良いパッケージには共通して、自身の責務セットがほどよいサイズで自己完結している特性がある。この完結性はよく「閉じている」と表現される。

閉鎖性共通の原則(CCP)を守ったパッケージは、利用者にとって扱いやすい。準じていないと、あちこち連鎖的に変更作業が必要になり、工数がかかってしまう。しかし、この現象は極めて頻繁に発生する。たった一つの機能変更が、各所に分散したフォルダに変更を強いてしまうことはよくある。さらに、コード変更が起きなくても、挙動が変わる可能性がある。少しでも変更が加わったファイルを含む機能部品は、その全体が以前と全く同じであると言い切れなくなる。ひとつの機能修正によってコード変更が起きるパッケージが閉じていれば、そのリスクはそのパッケージに直接依存しているパッケージのみになる

閉鎖性共通の原則(CCP)に加えて、全再利用の原則(CRP)によってパッケージの規模が最小化されていれば、変更リスクは非常に小さく閉じてくれます。扱いやすいパッケージは、何を含んで何を含まないかが上手くデザインされているおかげで、心配事をとてもシンプルな問題にしてくれます。シンプルさは開発者の安全につながります。開発者が安心できると、おのずと高い生産性につながります。

言うは易し行うは難しだが、こうしたパッケージ原則を守ることで、生産性の高さにつながる。こうやって、単に抽象的な説明だけではなく、こういうことをすれば、こんないいことがありますよ、と上手く説明してくれている。

ここまでの3原則は、ひとつのパッケージの凝集度に着目する原則。次からは、複数パッケージの関係に関する原則。

非循環依存関係の原則

Acyclic Dependencies Principle (ADP)

パッケージの依存が循環してはならない

循環依存するパッケージは分離できなくなる。使う時は常にセットで、使わなくなるのは全てが一斉に不要となるとき。相互に依存し合ったパッケージはセットでひとつの大きなかたまりになる。結局そうなると、今までの原則も破ることになってしまう。

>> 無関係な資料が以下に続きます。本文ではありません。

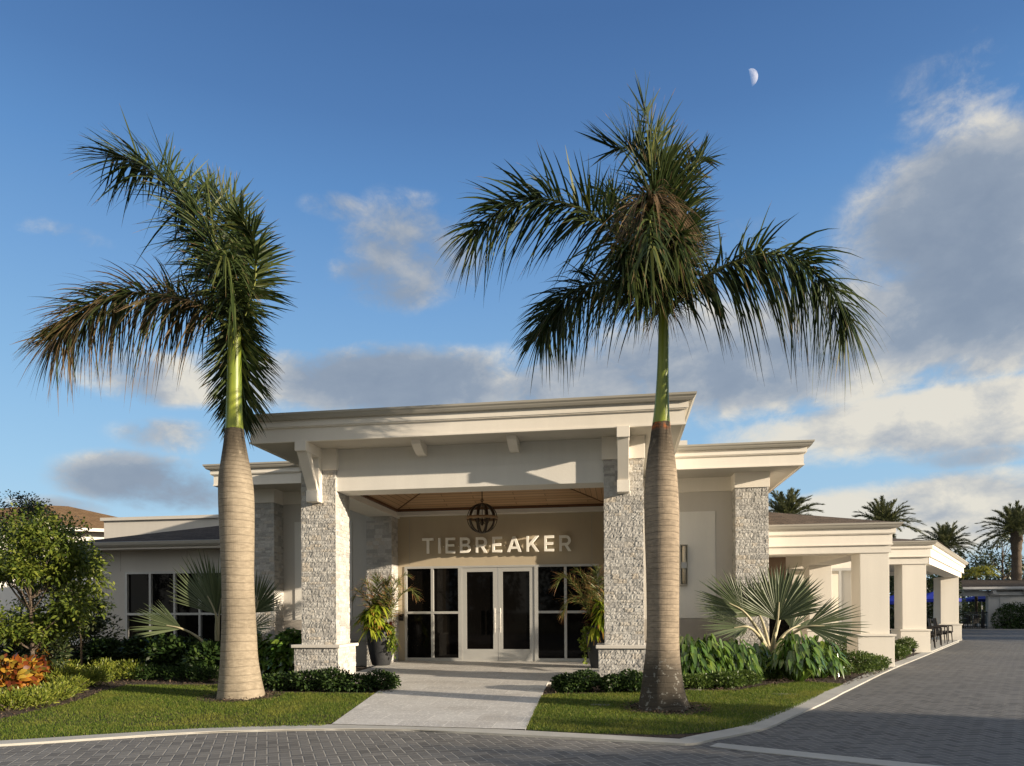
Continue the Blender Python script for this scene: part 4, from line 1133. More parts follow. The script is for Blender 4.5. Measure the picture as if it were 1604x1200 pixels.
b.strips(bb_, np.stack([sx_ * .42, r_.uniform(-.45, .1, n), r_.uniform(-.1, .5, n)], 1), runit(n), r_.uniform(.40, .85, n), r_.uniform(.014, .03, n), 7, r_.uniform(.8, 1.6, n), blade)
b.build('old_frond', M['oldfrond'], RB)

# ------------------------------------------------------------------ silver fan palms
def fan(mb, hub, axis, nrm, Rr, nseg, spread, seed, cup=.25):
    """costapalmate fan: folded segments radiating from the hub"""
    r = np.random.default_rng(seed); axis = np.array(axis, float); axis /= np.linalg.norm(axis); nrm = np.array(nrm, float); nrm -= axis * (nrm @ axis); nrm /= np.linalg.norm(nrm)
    side = np.cross(axis, nrm); th = np.linspace(-spread, spread, nseg) + r.normal(0, .01, nseg)
    d = axis * np.cos(th)[:, None] + side * np.sin(th)[:, None] + nrm * (cup * (np.abs(th) / spread) ** 1.5)[:, None]
    d /= np.linalg.norm(d, axis=1)[:, None]
    L = Rr * (1 - .28 * (np.abs(th) / spread) ** 2) * r.uniform(.93, 1.05, nseg)
    w = 2 * L * .62 * math.tan(spread / nseg) * 1.12
    prof = lambda q: (.06 + 1.58 * q) if q < .58 else max(.02, .98 * (1 - ((q - .58) / .42) ** 1.15))
    mb.strips(np.tile(hub, (nseg, 1)), d, np.tile(nrm, (nseg, 1)) + r.normal(0, .12, (nseg, 3)), L, w, 8, r.uniform(.0, .10, nseg), prof, .55, 0, False)
def bismarck(loc, leaves, label, stemz=.45):
    B = thing('silver_fan_palm', loc, label, 'fan palm')
    loc = np.array(loc, float)
    t = MB(); t.lathe([(.16, -.05), (.17, .15), (.14, stemz * .7), (.11, stemz)], loc, 12)
    r = np.random.default_rng(int(abs(loc[0]) * 10))
    n = 40; a = r.uniform(0, 6.28, n)
    t.strips(loc + np.stack([.14 * np.cos(a), .14 * np.sin(a), r.uniform(0, stemz, n)], 1), np.stack([np.cos(a) * .5, np.sin(a) * .5, np.ones(n)], 1), np.stack([np.cos(a), np.sin(a), np.zeros(n)], 1), .22, .07, 2, 0, lambda q: 1 - .7 * q)
    t.build('trunk', M['fibre'], B)
    for i, (hub, ax, nr, Rr, sp) in enumerate(leaves):
        hub = np.array(hub, float); p = MB(); st = loc + np.array([0, 0, stemz * .8]); mid = (st + hub) / 2 + np.array([0, 0, .10])
        p.tube(spline([st, mid, hub, hub + np.array(ax) / np.linalg.norm(ax) * Rr * .3], 14), np.linspace(.045, .012, 14), 6)
        o = p.build('petiole', M['petpale'], B)
        f = MB(); fan(f, hub, ax, nr, Rr, int(16 + 16 * sp), sp, 30 + i); f.build('fan_leaf', M['bism'], o)
    return B
BR = PZ(1208, 1054, .02); BR = np.array([BR[0], 15.1, .0]) if True else BR
BR[0] = PY(1208, 1040, 15.1)[0]
def hubp(x, y, Y): return PY(x, y, Y)
bismarck(BR, [
    (hubp(1218, 972, 14.6), (.05, -.15, 1), (0, -1, .1), 1.24, 1.25),
    (hubp(1165, 958, 14.9), (-.85, -.1, .50), (.2, -1, .25), 1.12, .9),
    (hubp(1172, 982, 14.4), (-1, -.25, -.05), (0, -.6, 1), 0.95, 1.0),
    (hubp(1262, 982, 14.5), (1, -.15, .06), (.05, -1, .7), 1.14, .85),
    (hubp(1225, 960, 15.5), (.35, .35, 1), (.1, -1, .3), 1.1, 1.2),
    (hubp(1190, 965, 15.5), (-.5, .3, .8), (-.1, -1, .3), 1.05, 1.1),
    (hubp(1240, 985, 15.3), (.7, .5, .25), (.1, -.3, 1), .9, 1.1)],
    'silver green fan palm among shrubs before the right stone pillar')
YL = 14.2
BL = PY(340, 1035, YL); BL[2] = .0
bismarck(BL, [
    (hubp(338, 962, 13.9), (-.38, -.15, 1), (-.15, -1, .2), 1.42, .82),
    (hubp(343, 965, 14.3), (.10, .1, 1), (.1, -1, .15), 1.35, .7),
    (hubp(285, 985, 13.8), (-1, -.1, .22), (0, -.9, .55), 1.15, .62),
    (hubp(398, 960, 14.2), (.45, -.1, .95), (.1, -1, .25), 1.0, 1.0),
    (hubp(392, 985, 14.0), (1, -.25, .22), (0, -.8, .7), .72, 1.0)],
    'silver green fan palm half hidden behind the pale left palm trunk')

# ------------------------------------------------------------------ shrubs
def leafball(mb, c, rad, n, L, W, seed, droop=.25, outw=.9, upw=.5, prof=ovate, seg=3, fill=.55, lump=.28, mat=0, fold=0, zmin=None):
    r = np.random.default_rng(seed); u = r.normal(size=(n, 3)); u /= np.linalg.norm(u, axis=1)[:, None]
    k = r.normal(size=(7, 3)); k /= np.linalg.norm(k, axis=1)[:, None]
    lob = 1 + lump * (np.max(u @ k.T, axis=1) - .72) * 2.2
    rr = (fill + (1 - fill) * r.uniform(0, 1, n) ** .6) * lob
    p = np.array(c, float) + u * rr[:, None] * np.array(rad)
    d = u * outw + np.array([0, 0, upw]) + r.normal(0, .55, (n, 3)); nr = u + np.array([0, 0, .8]) + r.normal(0, .45, (n, 3))
    if zmin is not None:
        keep = p[:, 2] > zmin; p, d, nr = p[keep], d[keep], nr[keep]
    mb.strips(p, d, nr, L * r.uniform(.65, 1.2, len(p)), W * r.uniform(.75, 1.2, len(p)), seg, droop, prof, fold, mat)
def twigs(mb, base, tips, r0, mat=1):
    for tpt in tips:
        base = np.array(base, float); tpt = np.array(tpt, float); mid = (base * .5 + tpt * .5) + (tpt - base) * np.array([-.12, -.12, .08])
        mb.tube(spline([base, mid, tpt], 7), np.linspace(r0, r0 * .3, 7), 5, mat)
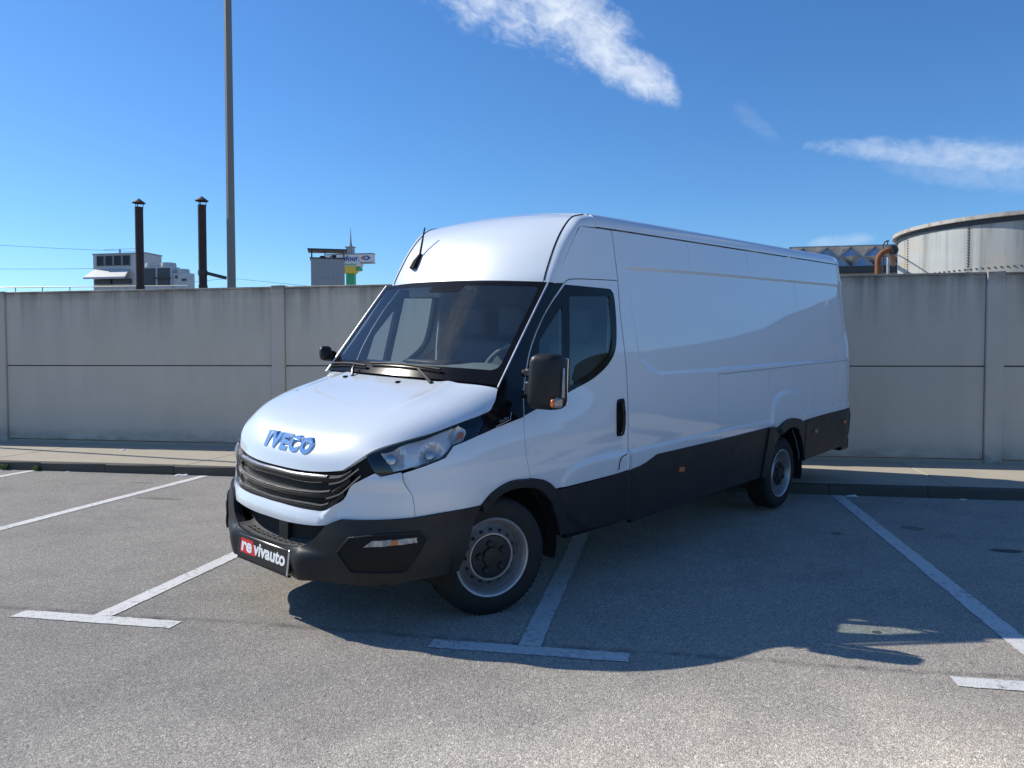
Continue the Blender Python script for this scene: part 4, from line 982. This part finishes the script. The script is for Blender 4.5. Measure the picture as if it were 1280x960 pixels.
# maker's letters on the hood
def hood_at(l,z):
    r=np.linspace(.02,.6,240)
    e=HE(r)[:,1]; P=hoodf(np.clip(l/e,-1,1),r); return np.array([np.interp(z,P[:,2],P[:,k]) for k in range(3)])
LET=[]
x0=-.212; wid={'I':.045,'V':.108,'E':.085,'C':.097,'O':.105}; cx0=x0
for ch in 'IVECO':
    v,f=text_geo(ch,1,.0,.06,-.13,0); hgt=v[:,1].max()-v[:,1].min(); ww=v[:,0].max()-v[:,0].min()
    v0=v.copy(); v0[:,0]=(v0[:,0]-v0[:,0].min())/ww*wid[ch]; v0[:,1]=(v0[:,1]-v0[:,1].min())/hgt*.088
    n=len(v0); P=[]
    for d in (.012,.0):
        for a,b,_ in v0:
            q0=hood_at(cx0+a,.945); q1=hood_at(cx0+a,1.035); q=q0+(np.array([.56*b-.009,0,b]) if d else (q1-q0)*(b/.09)+np.array([.012,0,-.003])); P.append((q[0],-q[1],q[2]))
    ff=[tuple(t) for t in f]; ed={}
    for t in f:
        for i in range(3): ed[(t[i],t[(i+1)%3])]=1
    for (a,b) in list(ed):
        if (b,a) not in ed: ff.append((b,a,a+n,b+n))
    MBo=MB().add(P,ff); o=MBo.build('letter','letter_chrome',hood); cx0+=wid[ch]+.008
# nozzles and wipers
for (l,x) in ((-.42,-.1),(.12,-.1)):
    P=hoodf(np.array([l/.83]),np.array([.93]))[0]; MB().box(P[0]-.018,P[0]+.018,-P[1]-.014,-P[1]+.014,P[2]-.004,P[2]+.012,.005).build('washer_nozzle','black_matt',hood,smooth=True)
# ---- windscreen
fr=[[(-.995,0),(-.5,0),(.5,0),(.995,0)],[(.995,0),(.995,1)],[(.995,1),(-.995,1)],[(-.995,1),(-.995,0)]]
gl=[[(-.89,.125),(0,.115),(.89,.125)],[(.89,.125),(.935,.15),(.95,.2)],[(.95,.2),(.95,.88)],[(.95,.88),(.94,.94),(.89,.952)],[(.89,.952),(.2,.957)],[(.2,.957),(.16,.885)],[(.16,.885),(-.2,.885)],[(-.2,.885),(-.2,.957)],[(-.2,.957),(-.89,.952)],[(-.89,.952),(-.94,.94),(-.95,.88)],[(-.95,.88),(-.95,.2)],[(-.95,.2),(-.935,.15),(-.89,.125)]]
ws=patch('windscreen',gl,windscreen,'windscreen_glass',van,.05,.0,.0,gap=0)
patch('windscreen_border',fr,windscreen,'black_border',ws,.05,.001,.006,holes=[gl],gap=0)
for sg in (1,-1):
    b=MB(); P=[windscreen(np.array([1.012]),np.array([r]))[0] for r in np.linspace(-.02,1.0,14)]; b.tube([(p[0]-.002,-p[1]*sg,p[2]+.002) for p in P],.006,6); b.build('windscreen_trim','satin_silver',ws,smooth=True)
def wsp(l,r,d=.0):
    e=WSB[1]+(WST[1]-WSB[1])*r; P=windscreen(np.array([l/e]),np.array([r]))[0]; return Vector((P[0]-.8*d,-P[1],P[2]+.6*d))
for (a,b,c,d) in (((-.80,.055),(-.33,.055),(-.45,.045),(-.40,-.06)),((-.28,.085),(.40,.075),(.22,.06),(.40,-.06))):
    m=MB(); pts=[wsp(a[0]+(b[0]-a[0])*t,a[1]+(b[1]-a[1])*t+.012*math.sin(PI*t),.022) for t in np.linspace(0,1,9)]; m.tube(pts,.008,6); o=m.build('wiper','black_matt',van,smooth=True)
    m=MB(); p=wsp(*c,.035); q=wsp(*d,.03); m.tube([p,(p+q)/2+Vector((-.006,0,.006)),q],[.006,.009,.012],6); m.build('wiper_arm','slat_black',o,smooth=True)
    m=MB(); pts=[wsp(a[0]+(b[0]-a[0])*t,a[1]+(b[1]-a[1])*t-.014+.012*math.sin(PI*t),.008) for t in np.linspace(0,1,7)]; m.tube(pts,.006,4); m.build('wiper_rubber','rubber',o)
cw=[]
b=MB(); v=[];f=[]
for i,u in enumerate(np.linspace(-1,1,21)):
    p=hoodf(np.array([u]),np.array([.985]))[0]; q=windscreen(np.array([u]),np.array([.02]))[0]
    v+=[(p[0],-p[1],p[2]-.035),(q[0]+.01,-q[1],q[2]-.012)]
for i in range(20): f.append((2*i,2*i+1,2*i+3,2*i+2))
mesh('cowl_panel',v,f,'black_matt',van)
# ---- fenders, black pillar panels, doors
def fender(mr):
    return patch('fender',[T['fend_seam'][0],[(.891,.893),(1.134,.97)],T['hl_bottom'][2],T['hl_bottom'][3],T['cowl_bot'][0],T['door_front'][1],rv(T['arch_out'][0]),rv(fend_bot)],belt,PT,van,.03,.002,.025,mr,gap=.0015)
both(fender)
def cowlside(mr):
    o=patch('pillar_panel',[T['cowl_front'][0],T['cowl_front'][1],[(1.68,1.321),(1.683,1.33)],T['pillar_front'][0],[(2.189,1.976),(2.312,1.984)],T['door_front'][0],rv(T['cowl_bot'][0])],belt,'black_gloss',van,.03,.0,.02,mr)
    # small script badge
    a=T['badge'][0]; b=MB(); sg=1 if mr else -1
    pts=[boff(a[0][0]+(a[1][0]-a[0][0])*t+.02,a[0][1]+(a[1][1]-a[0][1])*t-.022,.003) for t in np.linspace(0,1,6)]; pts.append(boff(a[1][0]+.05,a[1][1]+.02,.003)); b.tube([(p[0],p[1]*sg,p[2]) for p in pts],.0022,4)
    for k in range(6):
        t=.28+k*.11; s_=a[0][0]+(a[1][0]-a[0][0])*t+.025; z_=a[0][1]+(a[1][1]-a[0][1])*t
        p=boff(s_,z_-.012,.003); q=boff(s_+.008,z_+.004-(k%3)*.004,.003); b.tube([(p[0],p[1]*sg,p[2]),(q[0],q[1]*sg,q[2])],.003,4)
    b.build('badge','satin_silver',o); return o
both(cowlside)
def door(mr):
    sg=1 if mr else -1
    dr=T['door_rear'][0]; dtop=T['door_top'][0]
    d=patch('door',[rv(T['door_front'][1]),rv(T['door_front'][0]),dtop,dr[:-1]+[(2.878,.715)],[(2.878,.715),(2.744,.705),(2.071,.687)],rv(T['arch_out'][1])],belt,PT,van,.03,.0,.02,mr,holes=[T['frame']],gap=.004)
    patch('lower_trim',[T['door_trim_top'][0],T['door_trim_top'][1],[(2.882,.717),(2.92,.36)],[(2.92,.36),(2.129,.383)],[(2.128,.388),(2.09,.487),(2.03,.6),(1.978,.748)]],belt,'dark_plastic',d,.03,.016,.03,mr,gap=.0015)
    fr_=patch('window_frame',T['frame'],belt,'black_gloss',d,.03,-.001,.03,mr,holes=[T['glass'],T['quarter']],gap=.001)
    patch('window_glass',T['glass'],belt,'window_glass',d,.04,-.008,.0,mr,gap=0); patch('quarter_glass',T['quarter'],belt,'window_glass',d,.04,-.008,.0,mr,gap=0)
    # fuel flap line and handle
    s0,z0=T['handle'][0][0]
    hp=[(s0-.034,z0+.1),(s0-.036,z0-.1),(s0+.034,z0-.095),(s0+.036,z0+.105)]
    out=[[(s0-.03,z0+.125),(s0-.042,z0+.1),(s0-.042,z0-.1),(s0-.03,z0-.125),(s0+.03,z0-.12),(s0+.042,z0-.1),(s0+.042,z0+.1),(s0+.03,z0+.128),(s0-.03,z0+.125)]]
    hb=patch('handle_bezel',out,belt,'black_matt',d,.02,lambda s,z:.006+.004*smooth(.0,.03,np.abs(s-s0)),.012,mr,gap=0)
    p=[boff(s0-.002,z0+t,.018+.012*math.cos(t*12)) for t in np.linspace(-.1,.1,9)]; b=MB(); b.tube([(q[0],q[1]*sg,q[2]) for q in p],.015,8); b.build('handle','black_gloss',hb,smooth=True)
    q=boff(s0+.004,z0-.1,.013); MB().box(q[0]-.008,q[0]+.008,q[1]*sg-.004,q[1]*sg+.004,q[2]-.008,q[2]+.008,.003).build('key_lock','satin_silver',hb)
    fl=loop([T['fuel'][0]],.02); b=MB(); b.tube([tuple(np.array([1,sg,1])*boff(a,z,.0045)) for a,z in spl([(2.752,.73),(2.757,.78),(2.775,.812),(2.81,.825),(2.852,.829)],.02)],.003,4); b.build('fuel_flap','black_matt',d)
    # inner door trim
    patch('inner_trim',[[(1.9,.86),(1.9,1.14),(2.3,1.25),(2.55,1.35),(2.78,1.5)],[(2.78,1.5),(2.83,.8)],[(2.83,.8),(2.2,.82),(1.9,.86)]],belt,'dash_plastic',d,.08,-.05,.01,mr,gap=0)
    return d
both(door)
def arch(mr):
    o=patch('front_arch_trim',[T['arch_out'][0],T['arch_out'][1],[(2.071,.685),(2.04,.6)],[(2.04,.6),(1.997,.635),(1.897,.709),(1.73,.746),(1.556,.732),(1.408,.646)],[(1.408,.646),(1.394,.687)]],belt,'dark_plastic',van,.025,.022,.05,mr,gap=.001)
    patch('rear_arch_trim',[[(5.2,.842),(5.30,.842)],T['rarch_out'][0],[(6.13,.846),(6.12,.44)],[(6.12,.44),(6.117,.434)],rv(T['rarch_in'][0]),[(5.262,.385),(5.10,.385)],[(5.10,.385),(5.2,.842)]],belt,'dark_plastic',van,.03,.03,.06,mr,gap=.001)
    # wheel housings
    sg=1 if mr else -1
    for (xc,r) in ((0.06,.46),(4.1,.47)):
        v=[];f=[]; n=18
        for i in range(n+1):
            a=-.25+(PI+.5)*i/n
            for l in (.985,.56): v.append((xc+r*math.cos(a),l*sg,.35+r*math.sin(a)))
        for i in range(n): f.append((2*i,2*i+1,2*i+3,2*i+2))
        v.append((xc,.56*sg,.35)); c=len(v)-1
        for i in range(n): f.append((2*i+1,c,2*i+3))
        mesh('wheel_housing',v,f,'liner_black',van)
both(arch)
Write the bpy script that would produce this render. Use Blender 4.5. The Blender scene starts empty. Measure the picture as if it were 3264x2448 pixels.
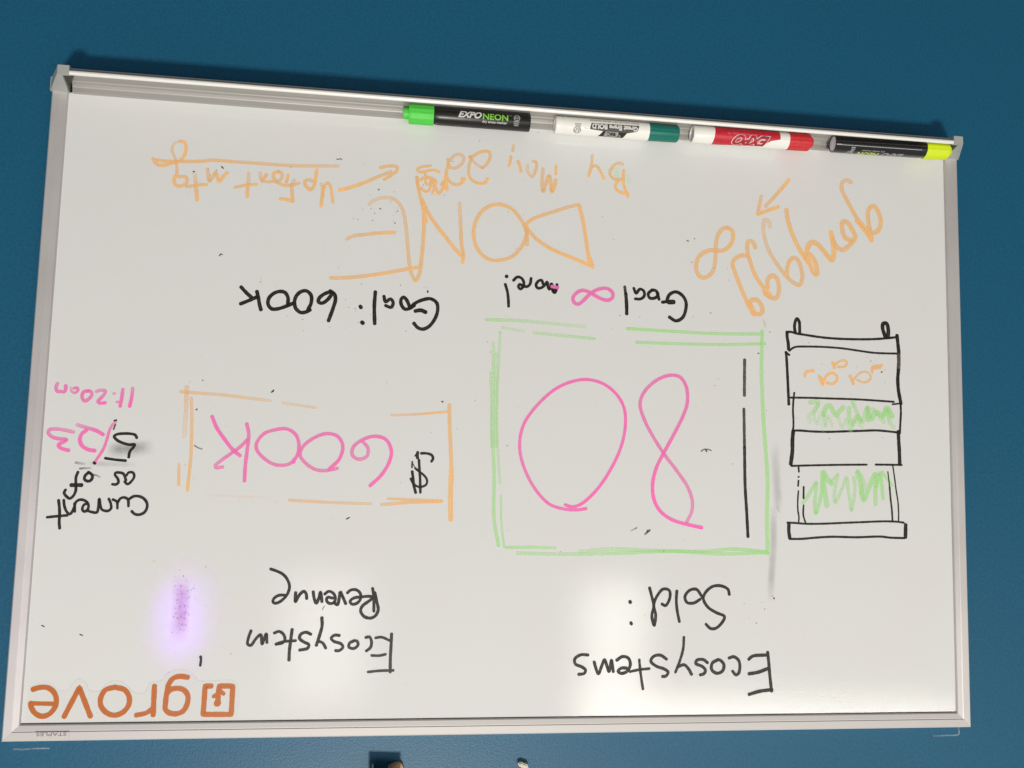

循環依存は、パッケージ間では問題になるが、同一パッケージ内であれば問題はない

循環依存を防いで複数のパッケージの依存の向きを単方向に整えるには、何に気をつければ良いか。その指針が次の原則となる。

安定依存の原則

Stable Dependencies Principle (SDP)

パッケージの依存は常により安定したパッケージに向くという真理を語っている原則。「向けるべき」ではなく、「常に向く」とのこと。
ここでの安定は、「変更の起きにくさ」。依存パッケージに何らかの変更があると、それを使う側のパッケージは以前と同じことを保証できなくなる。
そのため、パッケージが依存してよいのは、より安定度の高いパッケージということになる。

クリーンアーキテクチャは、依存が常に円の中心に向かう。円の外側に行くほど、コードはアプリケーションの本質とは異なる外的な影響要因にさらされていき、不安定となる。

安定度・抽象度等価の原則

Stable Abstractions Principle (SAP)

安定度が高いパッケージであるためには、抽象度が高くなければならず、安定度の低いパッケージで良い場合は抽象度が低くても良い。

抽象度の高さは、次の4点にどれだけ近いかで決まる。

  • 抽象クラスやインタフェースなど実装詳細を自身から排除したもの
  • 上記のような詳細を持たないものだけに依存するロジック
  • 固有の業務にも特定技術にも関係しない時刻や配列などの汎用概念とその操作
  • プログラミング言語そのものや言語標準ライブラリと同等レベルの業界標準

ここは、抽象的な説明だけだと難しいところだが、本書では具体的な例で説明してくれているため、詳細はそちらで。
消費税の課税するという操作を例に、どこまでが抽象でどこからが具象かを上手く説明してくれている。

このパッケージ原則の章は、少し抽象的だが、本書を読めば解像度が上がると思う。これだけでも、普段の意識が変わると思う。しかし、具体的にどうしたら良いか、コードレベルでの解説はまだないため、続きを読むのが良い。後半の章で、具体的なコードとパッケージ原則も合わせた解説がある。